A key factor in Edmonton’s rental market is multi-family properties. Cairo Development is earning a reputation for being a leader for building Edmonton multi-family rentals. The company has completed almost 500 units in 2024, with a balance of 300 units set to finish by spring 2025. In 2025, Cairo is starting an average of 900 units in different locations, like Century Park, Jasper Avenue and other Edmonton neighbourhoods.
Ash Mahmoud, president, Cairo Development is positive and enthusiastic about Edmonton’s rental market and the viability of multi-family rentals.
“We can see low vacancy rates in terms of multi-family purpose-built rental, as it is one of the lowest across the country. Also, the effect of more new built units coming to the market for rental will lead to more competition in terms of price, amenities, and locations.”
He explains an important advantage about building multi-family is the ability to create more value with the same allocation of land and almost the same effort with a very high return. With the current market and not enough supply of condo housing, and the fact that interest rates are high, he suggests many people prefer flexibility for job hunting.

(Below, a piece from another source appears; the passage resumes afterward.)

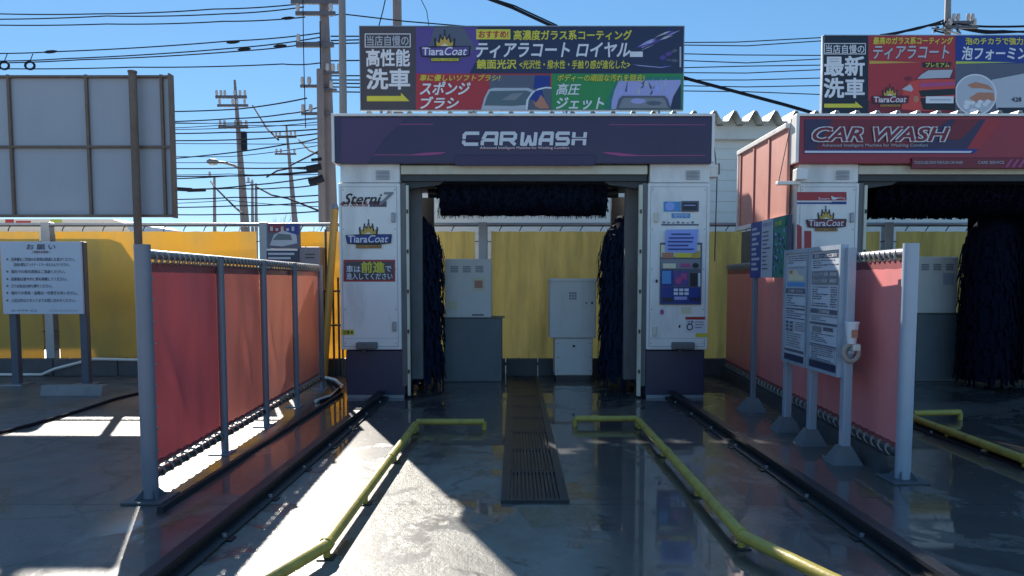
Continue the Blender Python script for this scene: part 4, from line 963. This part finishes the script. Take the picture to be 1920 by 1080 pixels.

“It makes the rental multi-family business a very stable method of real estate development, compared to all other assets. Two factors causing the surge of multi-family housing in Edmonton are the amount of inter-provincial immigrants and newcomer immigrants coming to Edmonton, and also Edmonton’s ability to keep the unemployment rate almost stable. Oil prices are fluctuating but still positive, and the oil and gas industry has been doing well, at least for the last two years, creating a good number of jobs and stability for the Edmonton economy.”
Mahmoud concludes that Edmonton has one of the best rental rates listed on the CMHC’s affordability index.